--- Your goal ---
Write out, word for word, only the data from its first line to the line containing "COL=SC.collection".

--- Recorded information ---
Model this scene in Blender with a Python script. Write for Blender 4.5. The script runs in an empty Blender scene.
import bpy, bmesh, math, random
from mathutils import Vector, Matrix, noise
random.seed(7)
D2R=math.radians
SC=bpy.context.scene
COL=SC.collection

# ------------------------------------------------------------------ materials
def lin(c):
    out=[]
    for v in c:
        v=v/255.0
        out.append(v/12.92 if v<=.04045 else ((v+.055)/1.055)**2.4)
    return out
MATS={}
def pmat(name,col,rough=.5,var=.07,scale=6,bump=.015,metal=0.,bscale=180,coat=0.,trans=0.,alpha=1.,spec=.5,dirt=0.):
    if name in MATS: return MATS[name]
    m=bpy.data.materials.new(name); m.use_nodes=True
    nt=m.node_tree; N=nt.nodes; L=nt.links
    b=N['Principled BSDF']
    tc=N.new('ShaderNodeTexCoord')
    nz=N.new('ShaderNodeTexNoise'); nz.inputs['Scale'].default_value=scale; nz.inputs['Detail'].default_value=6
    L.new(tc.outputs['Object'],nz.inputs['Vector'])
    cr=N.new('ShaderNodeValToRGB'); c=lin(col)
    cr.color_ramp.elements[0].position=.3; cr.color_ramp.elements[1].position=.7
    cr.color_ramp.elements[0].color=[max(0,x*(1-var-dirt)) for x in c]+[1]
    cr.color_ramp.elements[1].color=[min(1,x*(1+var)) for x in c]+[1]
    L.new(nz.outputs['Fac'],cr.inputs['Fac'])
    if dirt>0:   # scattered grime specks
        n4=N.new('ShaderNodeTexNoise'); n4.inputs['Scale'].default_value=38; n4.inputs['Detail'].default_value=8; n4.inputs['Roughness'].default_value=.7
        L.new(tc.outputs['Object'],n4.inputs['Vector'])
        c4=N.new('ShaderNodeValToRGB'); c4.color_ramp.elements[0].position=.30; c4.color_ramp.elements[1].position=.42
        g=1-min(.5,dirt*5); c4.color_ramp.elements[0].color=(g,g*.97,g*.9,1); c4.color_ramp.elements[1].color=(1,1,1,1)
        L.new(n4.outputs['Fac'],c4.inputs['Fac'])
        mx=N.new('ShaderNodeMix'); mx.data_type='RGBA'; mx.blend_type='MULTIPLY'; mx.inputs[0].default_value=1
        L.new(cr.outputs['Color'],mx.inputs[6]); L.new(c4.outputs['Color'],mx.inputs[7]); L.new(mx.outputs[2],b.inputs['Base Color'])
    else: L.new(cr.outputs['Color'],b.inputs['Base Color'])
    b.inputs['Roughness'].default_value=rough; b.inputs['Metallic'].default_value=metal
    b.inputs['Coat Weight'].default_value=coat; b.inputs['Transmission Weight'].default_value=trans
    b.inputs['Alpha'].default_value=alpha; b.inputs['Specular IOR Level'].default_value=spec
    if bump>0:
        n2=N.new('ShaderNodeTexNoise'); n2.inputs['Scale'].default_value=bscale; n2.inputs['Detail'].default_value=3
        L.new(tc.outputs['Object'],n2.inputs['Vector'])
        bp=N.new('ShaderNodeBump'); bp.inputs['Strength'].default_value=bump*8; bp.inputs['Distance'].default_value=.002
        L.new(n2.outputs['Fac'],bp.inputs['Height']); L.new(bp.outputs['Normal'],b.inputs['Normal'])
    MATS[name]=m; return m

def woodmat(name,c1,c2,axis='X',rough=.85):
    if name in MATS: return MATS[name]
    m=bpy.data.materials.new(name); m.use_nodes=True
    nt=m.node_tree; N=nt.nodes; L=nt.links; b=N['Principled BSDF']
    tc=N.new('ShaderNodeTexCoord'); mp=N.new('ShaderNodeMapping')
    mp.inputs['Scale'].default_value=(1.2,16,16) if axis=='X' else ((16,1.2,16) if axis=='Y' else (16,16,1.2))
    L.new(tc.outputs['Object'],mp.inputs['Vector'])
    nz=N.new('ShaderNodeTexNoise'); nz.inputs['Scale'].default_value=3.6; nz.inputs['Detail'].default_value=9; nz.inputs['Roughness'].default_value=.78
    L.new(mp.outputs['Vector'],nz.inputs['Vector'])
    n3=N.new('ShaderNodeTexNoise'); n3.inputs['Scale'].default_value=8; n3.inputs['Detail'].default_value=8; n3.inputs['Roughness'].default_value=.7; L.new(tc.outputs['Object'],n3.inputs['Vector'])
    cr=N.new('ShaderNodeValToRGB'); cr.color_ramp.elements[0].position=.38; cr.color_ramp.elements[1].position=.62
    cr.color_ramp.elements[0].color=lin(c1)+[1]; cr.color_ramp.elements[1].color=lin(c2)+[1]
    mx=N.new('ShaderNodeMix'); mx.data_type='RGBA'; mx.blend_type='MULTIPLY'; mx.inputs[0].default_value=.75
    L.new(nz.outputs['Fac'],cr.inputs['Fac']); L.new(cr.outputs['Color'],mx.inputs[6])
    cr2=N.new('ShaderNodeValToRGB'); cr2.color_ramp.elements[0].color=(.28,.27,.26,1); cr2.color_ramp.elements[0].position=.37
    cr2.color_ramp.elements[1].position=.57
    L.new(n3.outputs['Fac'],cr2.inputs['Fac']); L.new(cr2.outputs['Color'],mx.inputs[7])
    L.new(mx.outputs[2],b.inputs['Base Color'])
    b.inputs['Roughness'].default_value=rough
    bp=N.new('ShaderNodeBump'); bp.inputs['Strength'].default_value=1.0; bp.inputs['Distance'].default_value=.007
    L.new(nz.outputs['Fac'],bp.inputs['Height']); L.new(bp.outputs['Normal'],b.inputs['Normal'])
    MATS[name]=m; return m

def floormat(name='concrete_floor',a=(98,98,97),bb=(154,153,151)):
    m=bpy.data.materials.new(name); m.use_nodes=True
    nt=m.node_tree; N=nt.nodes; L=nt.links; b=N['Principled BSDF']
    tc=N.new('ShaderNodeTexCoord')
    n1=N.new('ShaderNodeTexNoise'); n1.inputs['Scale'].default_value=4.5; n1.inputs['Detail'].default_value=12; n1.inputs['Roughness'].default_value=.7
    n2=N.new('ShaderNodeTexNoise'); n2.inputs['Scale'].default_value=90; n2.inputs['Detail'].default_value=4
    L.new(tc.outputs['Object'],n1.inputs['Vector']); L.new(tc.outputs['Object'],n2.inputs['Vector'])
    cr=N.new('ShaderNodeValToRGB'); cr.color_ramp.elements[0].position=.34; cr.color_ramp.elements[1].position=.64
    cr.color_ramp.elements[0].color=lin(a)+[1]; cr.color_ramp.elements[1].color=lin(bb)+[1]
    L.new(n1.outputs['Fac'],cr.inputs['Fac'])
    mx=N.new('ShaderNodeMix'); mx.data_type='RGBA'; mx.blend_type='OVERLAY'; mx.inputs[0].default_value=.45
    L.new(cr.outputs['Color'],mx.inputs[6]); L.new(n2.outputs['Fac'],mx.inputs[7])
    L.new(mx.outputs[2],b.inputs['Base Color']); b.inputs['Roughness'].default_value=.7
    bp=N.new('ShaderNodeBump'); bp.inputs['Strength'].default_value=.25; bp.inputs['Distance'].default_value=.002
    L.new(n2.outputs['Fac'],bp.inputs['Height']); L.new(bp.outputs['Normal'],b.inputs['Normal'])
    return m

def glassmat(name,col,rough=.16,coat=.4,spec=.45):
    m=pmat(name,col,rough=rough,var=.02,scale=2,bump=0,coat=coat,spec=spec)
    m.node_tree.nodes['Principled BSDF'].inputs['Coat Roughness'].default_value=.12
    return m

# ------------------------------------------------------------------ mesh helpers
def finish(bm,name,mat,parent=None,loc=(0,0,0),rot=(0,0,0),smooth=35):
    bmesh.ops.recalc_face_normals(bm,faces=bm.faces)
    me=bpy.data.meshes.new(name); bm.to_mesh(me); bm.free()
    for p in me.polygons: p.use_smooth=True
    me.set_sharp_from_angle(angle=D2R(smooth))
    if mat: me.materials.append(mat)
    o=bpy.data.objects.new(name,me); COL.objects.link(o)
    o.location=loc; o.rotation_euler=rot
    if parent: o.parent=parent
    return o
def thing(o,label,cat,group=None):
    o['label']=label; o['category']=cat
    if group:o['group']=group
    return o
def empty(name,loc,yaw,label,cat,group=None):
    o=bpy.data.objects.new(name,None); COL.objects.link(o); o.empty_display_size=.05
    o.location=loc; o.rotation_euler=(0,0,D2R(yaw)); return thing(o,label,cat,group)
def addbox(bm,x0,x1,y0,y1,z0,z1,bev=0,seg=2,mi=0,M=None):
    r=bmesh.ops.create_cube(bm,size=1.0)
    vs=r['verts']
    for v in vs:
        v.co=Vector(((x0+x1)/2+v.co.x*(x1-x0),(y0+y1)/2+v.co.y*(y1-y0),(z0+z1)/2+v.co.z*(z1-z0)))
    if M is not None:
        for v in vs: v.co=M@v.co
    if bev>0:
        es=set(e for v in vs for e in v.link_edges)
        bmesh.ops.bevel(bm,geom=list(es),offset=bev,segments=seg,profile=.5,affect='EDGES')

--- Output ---
Model this scene in Blender with a Python script. Write for Blender 4.5. The script runs in an empty Blender scene.
import bpy, bmesh, math, random
from mathutils import Vector, Matrix, noise
random.seed(7)
D2R=math.radians
SC=bpy.context.scene
COL=SC.collection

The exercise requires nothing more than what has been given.